In Time of Budget Austerity, Athletics Programs Need a Reset

Grapevine, Tex. — Just after Shaquille O’Neal entertained attendees here on Wednesday, the opening day of the NCAA convention, and minutes before the sensational story broke about a Notre Dame football star mixed up in a bizarre hoax, Jeffrey H. Orleans found a small window of time to deliver an important message.

Speaking at the NCAA’s Scholarly Colloquium, Mr. Orleans, a former director of the Ivy League, pulled together data from a series of reports about the dire state of higher-education finances to reflect on the likely challenges ahead for athletics departments as they try to rein in spending and remain relevant on their campuses.

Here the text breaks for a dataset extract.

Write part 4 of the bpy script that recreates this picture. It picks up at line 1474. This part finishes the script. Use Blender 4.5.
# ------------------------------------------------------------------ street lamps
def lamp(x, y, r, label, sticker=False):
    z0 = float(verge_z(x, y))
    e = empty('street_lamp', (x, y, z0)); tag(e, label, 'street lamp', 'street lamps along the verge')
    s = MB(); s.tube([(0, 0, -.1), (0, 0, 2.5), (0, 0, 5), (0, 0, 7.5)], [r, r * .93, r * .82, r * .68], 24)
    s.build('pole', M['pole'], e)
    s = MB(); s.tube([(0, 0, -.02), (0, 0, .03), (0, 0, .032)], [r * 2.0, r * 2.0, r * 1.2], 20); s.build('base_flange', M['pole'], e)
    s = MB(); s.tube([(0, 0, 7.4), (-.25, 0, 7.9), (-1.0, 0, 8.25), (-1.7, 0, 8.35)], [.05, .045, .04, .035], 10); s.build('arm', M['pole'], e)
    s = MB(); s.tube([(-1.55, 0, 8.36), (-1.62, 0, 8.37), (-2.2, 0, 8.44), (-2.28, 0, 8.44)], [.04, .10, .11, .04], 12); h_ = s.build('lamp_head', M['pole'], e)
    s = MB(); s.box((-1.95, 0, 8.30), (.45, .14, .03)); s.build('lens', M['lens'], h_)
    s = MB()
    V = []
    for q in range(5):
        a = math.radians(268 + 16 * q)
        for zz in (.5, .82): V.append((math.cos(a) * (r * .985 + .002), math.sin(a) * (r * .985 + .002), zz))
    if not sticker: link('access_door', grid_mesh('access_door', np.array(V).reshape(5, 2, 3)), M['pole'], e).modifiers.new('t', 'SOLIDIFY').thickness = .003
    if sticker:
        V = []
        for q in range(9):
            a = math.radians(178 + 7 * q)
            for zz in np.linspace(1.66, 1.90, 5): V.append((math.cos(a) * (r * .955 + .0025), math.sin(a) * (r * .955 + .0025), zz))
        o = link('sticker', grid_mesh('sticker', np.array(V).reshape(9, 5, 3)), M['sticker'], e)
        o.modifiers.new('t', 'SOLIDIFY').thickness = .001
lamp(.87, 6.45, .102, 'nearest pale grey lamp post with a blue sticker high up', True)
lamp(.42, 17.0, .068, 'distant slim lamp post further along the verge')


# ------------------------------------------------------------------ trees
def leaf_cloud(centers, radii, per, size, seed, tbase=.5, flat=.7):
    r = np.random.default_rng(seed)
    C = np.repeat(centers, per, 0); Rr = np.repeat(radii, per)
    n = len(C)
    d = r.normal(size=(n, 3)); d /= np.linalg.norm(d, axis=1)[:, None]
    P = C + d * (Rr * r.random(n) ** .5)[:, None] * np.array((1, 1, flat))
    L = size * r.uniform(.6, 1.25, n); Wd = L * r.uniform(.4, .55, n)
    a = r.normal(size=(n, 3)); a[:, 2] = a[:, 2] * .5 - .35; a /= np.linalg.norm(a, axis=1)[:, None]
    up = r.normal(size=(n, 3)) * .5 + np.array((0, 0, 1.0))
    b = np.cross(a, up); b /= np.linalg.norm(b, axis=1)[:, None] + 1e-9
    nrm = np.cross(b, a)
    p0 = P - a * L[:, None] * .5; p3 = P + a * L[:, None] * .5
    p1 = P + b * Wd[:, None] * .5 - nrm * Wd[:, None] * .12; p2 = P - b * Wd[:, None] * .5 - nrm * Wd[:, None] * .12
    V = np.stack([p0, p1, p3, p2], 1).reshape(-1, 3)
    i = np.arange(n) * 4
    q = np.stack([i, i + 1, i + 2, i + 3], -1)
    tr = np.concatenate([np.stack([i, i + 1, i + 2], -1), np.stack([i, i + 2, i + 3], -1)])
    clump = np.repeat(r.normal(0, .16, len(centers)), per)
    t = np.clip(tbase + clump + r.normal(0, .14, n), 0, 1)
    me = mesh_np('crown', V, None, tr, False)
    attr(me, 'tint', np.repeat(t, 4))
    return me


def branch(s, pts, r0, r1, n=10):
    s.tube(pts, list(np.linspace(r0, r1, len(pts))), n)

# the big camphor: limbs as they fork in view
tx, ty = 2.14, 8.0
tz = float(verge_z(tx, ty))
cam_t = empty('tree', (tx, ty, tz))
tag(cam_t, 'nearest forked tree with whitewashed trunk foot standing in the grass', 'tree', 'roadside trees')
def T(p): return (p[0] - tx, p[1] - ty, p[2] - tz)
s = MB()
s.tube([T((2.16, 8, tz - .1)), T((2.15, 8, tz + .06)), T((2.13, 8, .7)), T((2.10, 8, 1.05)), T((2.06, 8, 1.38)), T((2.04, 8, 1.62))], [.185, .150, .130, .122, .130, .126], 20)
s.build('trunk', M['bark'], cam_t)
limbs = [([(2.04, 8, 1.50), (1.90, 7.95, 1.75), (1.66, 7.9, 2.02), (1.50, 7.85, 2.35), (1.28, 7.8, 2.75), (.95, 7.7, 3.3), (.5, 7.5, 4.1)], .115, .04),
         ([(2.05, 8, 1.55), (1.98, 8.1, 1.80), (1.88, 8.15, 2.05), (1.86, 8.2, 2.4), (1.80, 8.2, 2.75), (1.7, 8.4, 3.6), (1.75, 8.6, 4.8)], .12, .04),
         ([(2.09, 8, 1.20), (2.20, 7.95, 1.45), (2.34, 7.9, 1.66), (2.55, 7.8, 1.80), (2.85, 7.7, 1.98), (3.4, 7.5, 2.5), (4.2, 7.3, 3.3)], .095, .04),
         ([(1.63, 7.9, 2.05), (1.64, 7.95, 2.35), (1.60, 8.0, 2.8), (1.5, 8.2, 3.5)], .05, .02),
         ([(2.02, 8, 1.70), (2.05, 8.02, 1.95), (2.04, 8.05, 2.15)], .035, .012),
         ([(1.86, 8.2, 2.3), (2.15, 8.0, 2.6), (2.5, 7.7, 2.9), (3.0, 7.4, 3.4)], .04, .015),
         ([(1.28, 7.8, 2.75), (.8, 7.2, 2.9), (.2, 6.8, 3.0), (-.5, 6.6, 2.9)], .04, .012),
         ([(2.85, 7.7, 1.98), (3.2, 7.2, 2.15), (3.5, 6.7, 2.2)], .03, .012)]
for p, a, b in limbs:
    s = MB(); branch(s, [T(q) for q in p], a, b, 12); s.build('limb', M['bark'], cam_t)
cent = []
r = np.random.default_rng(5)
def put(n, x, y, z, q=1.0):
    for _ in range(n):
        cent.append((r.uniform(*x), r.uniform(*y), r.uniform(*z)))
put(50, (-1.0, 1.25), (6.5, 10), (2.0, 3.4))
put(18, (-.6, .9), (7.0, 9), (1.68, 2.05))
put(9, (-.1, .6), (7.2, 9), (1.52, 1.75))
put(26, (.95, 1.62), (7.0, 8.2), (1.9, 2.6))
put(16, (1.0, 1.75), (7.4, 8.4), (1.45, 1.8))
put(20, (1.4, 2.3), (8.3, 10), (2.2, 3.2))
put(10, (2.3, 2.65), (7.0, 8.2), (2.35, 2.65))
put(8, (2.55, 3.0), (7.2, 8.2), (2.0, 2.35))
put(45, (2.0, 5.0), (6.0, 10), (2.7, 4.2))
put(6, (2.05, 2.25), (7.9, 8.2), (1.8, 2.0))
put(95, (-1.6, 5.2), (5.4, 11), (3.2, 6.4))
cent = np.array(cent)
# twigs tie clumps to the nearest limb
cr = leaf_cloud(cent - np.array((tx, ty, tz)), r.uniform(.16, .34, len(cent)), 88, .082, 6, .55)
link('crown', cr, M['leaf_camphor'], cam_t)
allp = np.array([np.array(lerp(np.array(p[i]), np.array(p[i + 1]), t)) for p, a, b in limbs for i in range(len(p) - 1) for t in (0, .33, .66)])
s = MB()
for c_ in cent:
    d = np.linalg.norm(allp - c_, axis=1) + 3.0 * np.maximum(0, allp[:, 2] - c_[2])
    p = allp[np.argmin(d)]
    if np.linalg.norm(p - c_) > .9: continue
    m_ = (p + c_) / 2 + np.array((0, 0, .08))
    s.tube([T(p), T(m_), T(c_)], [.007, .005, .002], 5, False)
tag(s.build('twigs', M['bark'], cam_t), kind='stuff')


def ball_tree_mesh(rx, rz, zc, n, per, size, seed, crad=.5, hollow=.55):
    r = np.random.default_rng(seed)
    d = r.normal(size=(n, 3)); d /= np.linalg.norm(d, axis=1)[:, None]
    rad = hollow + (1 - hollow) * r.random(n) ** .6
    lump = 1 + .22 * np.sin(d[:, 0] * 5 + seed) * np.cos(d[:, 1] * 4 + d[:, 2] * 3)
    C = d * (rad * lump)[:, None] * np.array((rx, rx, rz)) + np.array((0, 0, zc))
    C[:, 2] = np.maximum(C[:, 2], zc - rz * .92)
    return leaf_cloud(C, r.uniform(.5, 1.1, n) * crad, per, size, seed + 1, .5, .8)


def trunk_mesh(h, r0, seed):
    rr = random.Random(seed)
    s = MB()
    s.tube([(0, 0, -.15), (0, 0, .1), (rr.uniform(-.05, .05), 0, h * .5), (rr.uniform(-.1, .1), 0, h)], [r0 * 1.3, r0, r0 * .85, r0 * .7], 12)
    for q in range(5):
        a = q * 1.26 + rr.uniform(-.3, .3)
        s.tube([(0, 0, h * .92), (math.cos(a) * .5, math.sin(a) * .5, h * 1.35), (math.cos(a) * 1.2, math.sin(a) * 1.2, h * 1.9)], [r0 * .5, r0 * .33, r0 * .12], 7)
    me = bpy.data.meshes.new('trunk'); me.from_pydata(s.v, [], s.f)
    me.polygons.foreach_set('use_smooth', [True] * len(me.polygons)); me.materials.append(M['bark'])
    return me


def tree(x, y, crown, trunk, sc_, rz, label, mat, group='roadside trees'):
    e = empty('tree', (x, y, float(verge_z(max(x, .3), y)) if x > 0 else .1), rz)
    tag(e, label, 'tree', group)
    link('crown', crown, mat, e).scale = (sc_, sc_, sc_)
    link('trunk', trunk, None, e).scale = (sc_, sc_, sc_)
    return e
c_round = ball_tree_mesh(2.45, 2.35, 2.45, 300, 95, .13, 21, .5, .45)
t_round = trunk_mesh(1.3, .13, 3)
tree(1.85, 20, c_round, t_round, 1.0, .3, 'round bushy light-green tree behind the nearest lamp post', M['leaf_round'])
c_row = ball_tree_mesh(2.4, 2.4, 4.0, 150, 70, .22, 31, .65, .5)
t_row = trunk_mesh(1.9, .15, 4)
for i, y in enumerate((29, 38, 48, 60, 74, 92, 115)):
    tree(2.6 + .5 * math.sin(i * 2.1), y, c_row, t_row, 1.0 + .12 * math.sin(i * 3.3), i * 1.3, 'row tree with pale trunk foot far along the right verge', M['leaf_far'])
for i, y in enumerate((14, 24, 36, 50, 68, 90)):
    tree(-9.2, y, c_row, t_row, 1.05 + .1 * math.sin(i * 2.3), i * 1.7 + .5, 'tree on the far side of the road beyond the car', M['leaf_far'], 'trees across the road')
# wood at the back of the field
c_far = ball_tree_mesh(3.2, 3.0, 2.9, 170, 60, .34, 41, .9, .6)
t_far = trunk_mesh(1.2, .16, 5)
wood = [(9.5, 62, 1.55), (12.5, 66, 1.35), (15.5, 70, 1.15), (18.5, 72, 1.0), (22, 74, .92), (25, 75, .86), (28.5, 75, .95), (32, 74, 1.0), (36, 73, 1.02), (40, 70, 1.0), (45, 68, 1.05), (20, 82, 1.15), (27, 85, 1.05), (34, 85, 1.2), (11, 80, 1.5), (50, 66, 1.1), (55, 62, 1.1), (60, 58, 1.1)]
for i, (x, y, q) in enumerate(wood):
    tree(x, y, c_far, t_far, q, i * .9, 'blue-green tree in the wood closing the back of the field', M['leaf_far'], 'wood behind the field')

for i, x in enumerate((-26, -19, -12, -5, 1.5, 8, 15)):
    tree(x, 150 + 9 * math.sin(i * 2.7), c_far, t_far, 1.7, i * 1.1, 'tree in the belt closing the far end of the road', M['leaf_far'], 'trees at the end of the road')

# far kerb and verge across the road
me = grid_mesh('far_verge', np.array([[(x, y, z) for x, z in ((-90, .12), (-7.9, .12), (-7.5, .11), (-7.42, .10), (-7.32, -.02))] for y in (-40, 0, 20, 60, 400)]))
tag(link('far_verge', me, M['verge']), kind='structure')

“The economic model of college sport assumes commitment of substantial institutional nonathletic resources at a time when those resources are being throttled,” Mr. Orleans, a senior associate with Alden & Associates, said to the group of more than 100 scholars and athletics officials. “To retain those funds, we have to understand how badly they have been damaged.”

Reducing institutional financial support, which the vast majority of NCAA colleges rely on, would lead to diminishing experiences for college athletes. And under a set of financial circumstances that Mr. Orleans described as “a catalog of gloom,” it would seem inevitable that at least some of that support will go away.

All of that is likely, Mr. Orleans seemed to suggest, unless athletics programs begin to make a stronger case for themselves as viable and essential parts of the college, with a relevance beyond the playing field.

The overall financial picture he described for colleges and universities was indeed gloomy. Students’ carrying a trillion-dollar debt burden. Colleges’ suffering from historic declines in state and local appropriations that can’t be recouped by increases in tuition revenue. Across higher education, he said, we have a “new status quo of financial weakness.”

In that environment, some people believe that the use of what could be academic or student-aid money to subsidize athletics is misguided and should be rethought.

While many programs may muddle through without significant change, Mr. Orleans urged athletics officials to make a fresh case for the value of their programs.

“If we truly believe that athletics has developmental benefits for the athletes who compete, we owe it to them to take the initiative,” he said. Programs need to show that athletics deserves support because it is educationally relevant—”not merely because another school in the conference just bought out its football coach’s contract.”

I caught up with Mr. Orleans after his session and asked him how athletics departments could reset expectations and give more careful consideration to their place at the table. Also, I wondered, how do they make a better case for themselves?

First, Mr. Orleans suggested, athletics programs must be more transparent about their operations. College leaders, he said, also have to be “brutally honest” about programs that operate in the red, showing a greater willingness to make athletic directors pay a consequence when they don’t stick to the budget.

We all know those types of decisions don’t help programs punch tickets to big bowl games and Final Four weekend—the Promised Land many athletic directors are shooting for.

“Then redefine the Promised Land,” Mr. Orleans told me, “as financial solvency.”